CENAZE TÖRENİ KIRILMA NOKTASIYDI

1960'lardan bu yana tüm önemli ve kitlesel mitinglere katıldığını aktaran Aydın Engin, Hrant'ın cenazesinin hayatında gördüğü en büyük eylem olduğunu ve oraya katılan insanların tamamının gönüllü olarak katılmasının önemli olduğunu söyledi.

Hrant Dink'i uğurlama töreninin bir kırılma noktası olduğunu belirten Engin, "Türkiye'de demokrasi savaşında, özgürlük savaşında milliyetçiliğe karşı kavgamızda Hrant'ın cenaze töreninin çok anlamlı olduğunu düşünüyorum" dedi.

Engin, o gün bir araya gelenlerin başka olay karşısında aynı gönüllükle bir araya gelemediklerini de ekledi ve "Bu bizim kusurumuz" dedi.

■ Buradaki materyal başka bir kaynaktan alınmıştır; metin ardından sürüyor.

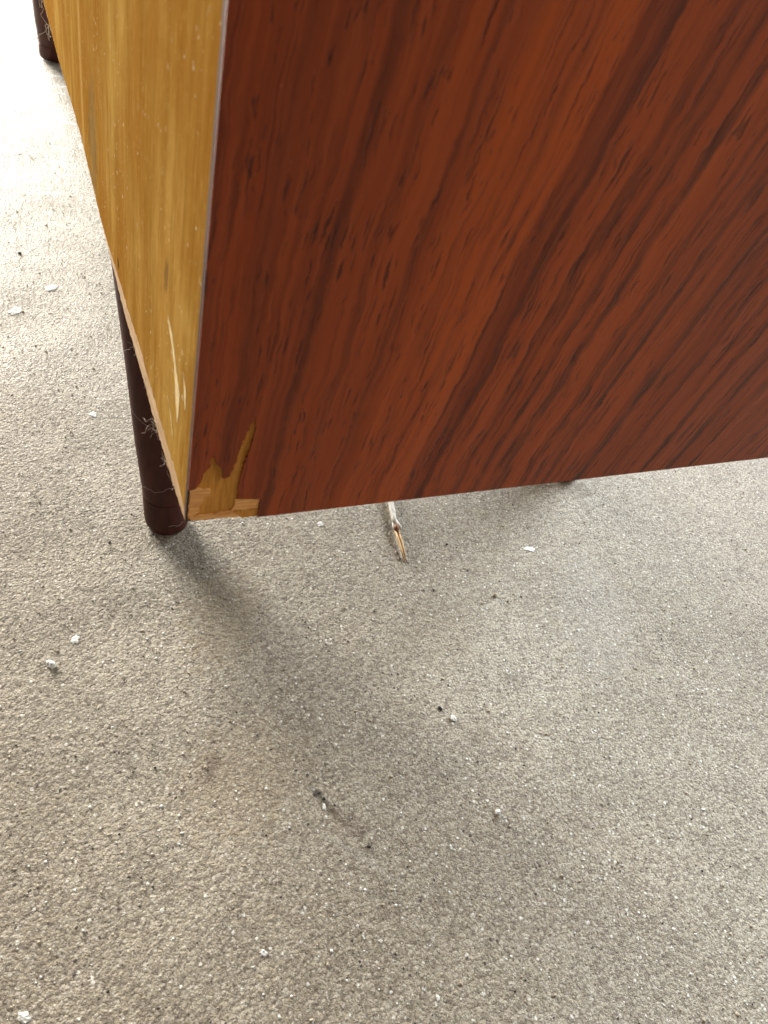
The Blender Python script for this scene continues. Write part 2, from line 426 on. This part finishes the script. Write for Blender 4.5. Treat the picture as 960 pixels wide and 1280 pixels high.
r = random.Random(3)
mm = lambda L: [(a * K / 1000, b * K / 1000) for a, b in L]
chip = mm([(28.2, 0), (28.3, 10.5), (24.0, 11.4), (18.9, 12.4), (18.6, 17.5), (18.8, 22.4), (19.3, 30.7), (21.0, 38.4), (21.7, 48.3), (20.8, 51.8),
           (19.5, 48.1), (17.3, 38.8), (16.2, 31.0), (14.7, 24.6), (12.6, 23.6), (11.9, 27.0), (11.3, 29.2), (9.1, 31.8), (8.2, 36.0), (7.4, 35.1),
           (7.2, 30.5), (5.1, 27.5), (4.5, 23.5), (2.7, 19.9), (0, 19.3)])
up = HC
W = [(u, z + up) for u, z in jag(chip, 0.0008, 0.00015, r)]
poly = W + [(0, TOP), (DX, TOP), (DX, up)]
P = lambda name, me, mat, **k: link(name, me, mat, root, **k)
side = P("side_panel", slab([(0.0006, up + 0.0020), (0.0006, TOP - .0005), (DX - .0005, TOP - .0005), (DX - .0005, up + 0.0020)], 'y', 0.00072, 0.018), M_core)
side["label"] = "ochre core board showing where veneer is gone"
ven = link("veneer", slab(poly, 'y', 0.0, 0.0007), M_teak, side)
ven["label"] = "reddish teak veneer with dark slanting grain"
# strips of pale crossband still stuck on the core
def flake(pts, d0, d1, mat, name="splinter"):
    return link(name, slab([(u, z + up) for u, z in jag(mm(pts), 0.0013, 0.00025, r, True)], 'y', d0, d1), mat, side)
flake([(0.7, 19.0), (4.0, 19.6), (8.5, 17.6), (8.0, 15.0), (6.0, 14.4), (6.3, 12.0), (4.6, 9.5), (5.2, 6.9), (2.2, 4.4), (0.7, 4.8)], 0.00035, 0.00085, M_pale)
flake([(2.0, 2.3), (1.0, 4.4), (2.8, 4.1), (9, 4.6), (17.5, 5.2), (19.2, 3.4), (20.5, 1.4), (12, 1.8)], 0.0002, 0.00085, M_pale)
flake([(18.2, 11.7), (20.5, 11.2), (23.6, 10.9), (28.2, 10.3), (28.0, 5.0), (23.0, 4.8), (17.2, 5.0), (18.4, 8.0)], 0.00032, 0.00085, M_pale)
flake([(18.4, 4.8), (23, 4.7), (28.0, 4.6), (28.0, 0.05), (22.2, 0.1), (20.3, 1.6)], 0.00042, 0.00085, M_core)
P("edge_band", slab([(0.00075, up + .001), (0.00075, TOP)] + jag([(0.0032 * K, TOP), (0.0036 * K, up + .003)], .004, .00018, r), 'x', 0.0, 0.0007), M_band)
# birch board: face veneer torn off along its lower edge
low = mm([(3.6, -1.0), (22.7, -4.0), (41.8, -5.6), (68.2, -7.2), (93.5, -7.4), (120.9, -8.6), (151.2, -10.2), (190.2, -8.2), (234.3, -7.2), (337.3, 1.5), (400, -1), (480, -4.5), (614, -2.4), (800, 0), (1070, 0)])
upp = mm([(3.6, 4.4), (18.6, 6.1), (33.7, 6.4), (58.3, 4.7), (83.8, 4.3), (105.3, 4.6), (140.6, 0.8), (166.7, 0.3), (217.4, -4.1), (250, -5.0), (337.3, 2.2), (400, 0.5), (480, -3.3), (614, -1), (800, 1), (1070, 1)])
low[-1] = (DY - .001, 0); upp[-1] = (DY - .0012, .001)
J1 = [(u, z + up) for u, z in jag(low, 0.0022, 0.00035, r)]
J2 = [(u, z + up) for u, z in jag(upp, 0.0022, 0.00040, r)]
back = P("back_panel", slab(J2 + [(DY - .0012, TOP - .001), (0.0034 * K, TOP - .001)], 'x', 0.0002, 0.0060), M_ply)
back["label"] = "honey coloured birch board"
link("torn_edge", slab(J1 + [(DY - .0014, up + .02), (0.0047 * K, up + .02)], 'x', 0.00045, 0.006), M_torn, back)
P("back_core", box(0.0061, 0.012, 0.019, DY - .002, up + .021, TOP - .002), M_dark)
# pale gouges in the birch
def gouge(pts, wd):
    V = []; L = mm(pts)
    lft, rgt = [], []
    for i, (u, z) in enumerate(L):
        w = wd[i] / 1100
        lft.append((u - w, z + up)); rgt.append((u + w, z + up))
    link("gouge", slab(jag(lft + rgt[::-1], 0.0012, 0.00015, r, True), 'x', 0.0001, 0.0004), M_scr, back)
gouge([(47.5, 61), (43, 59), (37, 54.5), (31.5, 50), (27.5, 45), (26, 38), (24, 31)], [.5, 3.2, 2.6, 2.4, 4.0, 2.6, .4])
gouge([(20.5, 57), (16.5, 55), (14.5, 49), (13.6, 46)], [.4, 1.4, 1.2, .3])
gouge([(43, 28), (36, 25), (30, 18)], [.3, 1.0, .3])
# remaining closed carcass
P('gap_shade_strip', box(0.0008, DX - .0008, 0.0013, 0.0178, up + .0003, up + .0018), M_dark)  # dark strip added, stands in for the shadowed gap below the chipped core
P("bottom_panel", box(0.006, DX - .001, 0.018, DY - .018, up + .004, up + .02), M_dark)
P("top_panel", box(0.013, DX - .001, 0.0182, DY - .0182, TOP - .02, TOP - .003), M_dark)
P("front_panel", box(DX - .018, DX - .0002, 0.0184, DY - .0184, up + .0205, TOP - .0205), M_teak)
P("side_panel", box(0.0, DX, DY - .0178, DY, up, TOP), M_teak)

# legs
def lathe(profile, sy, flare=1.0, n=40):
    V, F = [], []
    for z, rr in profile:
        for k in range(n):
            a = 2 * math.pi * k / n
            V.append((rr * flare * math.cos(a) , rr * flare * math.sin(a) + sy * z, z))
    m = len(profile)
    for i in range(m - 1):
        for k in range(n):
            F.append((i * n + k, i * n + (k + 1) % n, (i + 1) * n + (k + 1) % n, (i + 1) * n + k))
    F.append(tuple(range(n))[::-1]); F.append(tuple((m - 1) * n + k for k in range(n)))
    return mesh_from(V, F)
RF = 1.10
foot_prof = [(0.0005, .0088), (.0009, .0102), (.0020, .0113), (.004, .0120), (.009, .0123), (.0170, .01235), (.0190, .0124), (.0194, .01238)]
leg_prof0 = [(.0195, .01238), (.0200, .01245), (.05, .0153), (.08, .0173), (.10, .0188), (.14, .0220), (.1835, .0255)]
foot_prof = [(a, b * RF) for a, b in foot_prof]; leg_prof = [(a, b * (RF - (RF - 1) * min(1, a / .12))) for a, b in leg_prof0]
SY = 0.45
legs = [(0.0690 - CX, 0.3095 - CY, 1, 1.0), (0.0740 - CX, 1.075 - CY, -1, 1.25), (0.3790 - CX, 0.3150 - CY, 1, 1.0), (0.3760 - CX, 1.133 - CY, -1, 1.0)]
cache = {}
for (lx, ly, sg, fl) in legs:
    if (sg, fl) not in cache:
        a = lathe(leg_prof, SY * sg, fl); b = lathe(foot_prof, SY * sg, fl)
        for q_ in (a, b): q_.materials.append(M_leg); q_.shade_smooth()
        cache[(sg, fl)] = (a, b)
    a, b = cache[(sg, fl)]
    o = link("leg", a, None, root, (lx, ly, 0)); link("foot", b, None, o)

# ------------------------------------------------------------------ lint caught on the torn edge and the leg
def tuft(loc, size, n, seed, name="lint_tuft", rad=0.00013):
    rr = random.Random(seed); V, F = [], []
    for i in range(n):
        p = np.array([0, 0, 0.]); d = np.array([-abs(rr.gauss(.3, .5)), rr.gauss(0, 1), rr.gauss(-.3, .8)]); d /= np.linalg.norm(d)
        pts = [p.copy()]
        st = size * rr.uniform(.06, .16)
        for k in range(rr.randint(7, 14)):
            d = d + np.array([rr.gauss(0, .45) for _ in range(3)]); d /= np.linalg.norm(d)
            p = p + d * st; pts.append(p.copy())
        tube_into(V, F, pts, rad * rr.uniform(.6, 1.3), 4)
    return link(name, mesh_from(V, F), M_lint, loc=loc)
tl = [(0.0913, 0.003, .0045, 7, "pale lint tuft on the torn board edge, highest on the near leg"),
      (0.0700, -.002, .005, 7, "curled lint tuft below the highest one on the board edge"),
      (0.0610, .001, .006, 9, "largest woolly lint tuft, halfway down the near leg"),
      (0.0420, -.001, .0045, 6, "thin curled lint tuft just above the lowest one"),
      (0.0255, .001, .005, 8, "lowest fuzzy lint tuft, near the chipped corner"),
      (0.5600, -.002, .012, 12, "pale fluff hanging before the foot of the far leg"),
      (0.6100, .002, .010, 10, "pale fluff at the top left, on the far end of the board edge"),
      (0.1280, -.002, .004, 5, "tiny lint tuft high on the board edge at the leg top")]
for i, (y, dz, s, n, lab) in enumerate(tl):
    y *= K; dz *= K
    z = float(np.interp(y, [a for a, b in J1], [b for a, b in J1]))
    tag(tuft((CX + .0008, CY + y, z + dz), s, n, 40 + i, rad=.00005 if y < .3 else .00018), lab, "lint", "lint tufts on the torn board edge")
def thread(pts, lab, rad=0.00008):
    V, F = [], []; tube_into(V, F, pts, rad, 4)
    tag(link("cobweb_thread", mesh_from(V, F), M_lint), lab, "cobweb", "cobweb threads across the near leg")
def leg_pt(z, ang):
    rr = float(np.interp(z, [p[0] for p in foot_prof + leg_prof], [p[1] for p in foot_prof + leg_prof])) + .0002
    return (CX + legs[0][0] + rr * math.cos(ang), CY + legs[0][1] + SY * z + rr * math.sin(ang), z)
A = lambda d: math.radians(d)
thread([leg_pt(.027 + .004 * k / 12 + .0007 * math.sin(k * .7) + .0004 * math.sin(k * 1.9), A(200 + 75 * k / 12)) for k in range(13)], "wavy pale thread around the near leg just above its foot")
thread([leg_pt(.070 - .004 * k / 9, A(190 + 60 * k / 9)) for k in range(10)], "straight faint thread across the middle of the near leg")
thread([leg_pt(.008 + .0006 * math.sin(k * .8), A(265 + 40 * k / 9)) for k in range(10)], "short curled thread low on the near leg foot")

# ------------------------------------------------------------------ the broken stick on the floor
stick = bpy.data.objects.new("stick", None); COL.objects.link(stick)
sx, sy = 0.2190, 0.300; stick.location = (sx, sy, gz(sx, sy))
tag(stick, "thin whitish stick with split brown tip poking out under the teak panel", "stick")
def sub(name, paths, mat, sides=8):
    V, F = [], []
    for pts, rad in paths: tube_into(V, F, [np.array(p) - np.array((sx, sy, 0)) for p in pts], rad, sides)
    return link(name, mesh_from(V, F), mat, stick, smooth=True)
sub("shaft", [([(.2262, .330, .0035), (.2226, .314, .0033), (.2195, .300, .0032), (.2165, .288, .0033), (.2150, .2805, .0030)],
               [.0018, .0019, .0020, .0019, .0021])], M_bark, 10)
sub("bark_flap", [([(.2166, .2845, .0042), (.2174, .2790, .0040), (.2181, .2768, .0026)], [.0009, .0013, .0003]),
                  ([(.2140, .2835, .0036), (.2134, .2788, .0030), (.2136, .2770, .0020)], [.0006, .0011, .0003])], M_bark)
sub("knot", [([(.2152, .2812, .0036), (.2146, .2790, .0042), (.2140, .2770, .0040), (.2138, .2756, .0030)], [.0014, .0022, .0018, .0008])], M_brown)
sub("split_fibre", [([(.2132, .2780, .0034), (.2124, .2700, .0034), (.2112, .2605, .0028), (.2104, .2520, .0016)], [.0006, .0009, .0008, .0004])], M_gold, 6)
sub("split_fibre", [([(.2146, .2775, .0030), (.2138, .2700, .0026), (.2122, .2610, .0022), (.2112, .2530, .0012)], [.0010, .0008, .0006, .0003])], M_brown, 6)
sub("split_fibre", [([(.2152, .2770, .0034), (.2143, .2690, .0036), (.2131, .2610, .0030), (.2117, .2540, .0016)], [.0006, .0007, .0006, .0003])], M_gold, 6)
sub("split_fibre", [([(.2112, .2600, .0020), (.2098, .2560, .0012), (.2088, .2525, .0008)], [.0004, .0005, .0002])], M_bark, 6)
sub("split_fibre", [([(.2124, .2590, .0020), (.2120, .2540, .0010), (.2125, .2500, .0008)], [.0004, .0004, .0002])], M_brown, 6)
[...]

Engin, cenaze törenine dair bir anısını da anlattı: "Hepsini izlemedim ama şunu söyleyebilirim, Unkapanı köprüsünde hep balık tutanlar vardır. Oradan yürüyüş kolu geçerken onlar döndüler ve alkışladılar. Bu basit bir olaydır, ama yürüyüş kolu köprüyü geçtiği zaman orada balık tutan 2-3 kişi kalmıştı. Onun çok anlamlı olduğunu düşünüyorum."

'KANLI ÇORBADA TUZU BULUNANLAR YARGILANMALI'

Hrant Dink'in öldürülmesi sürecine giden yolun taşlarının adım adım döşendiğini ifade eden Engin, "Devlet cesaret gösteremedi ve 'bu tetikçilerle yetinin' dedi. Biz de yetirmeyeceğiz. 5 yılın sonunda karar açıklanacak ama sonuç karşında Hrant'ın katilleri yargılanmamış olacak. Bu kanlı çorbada az ya da çok tuzu bulunan herkes yarılanmalı" dedi.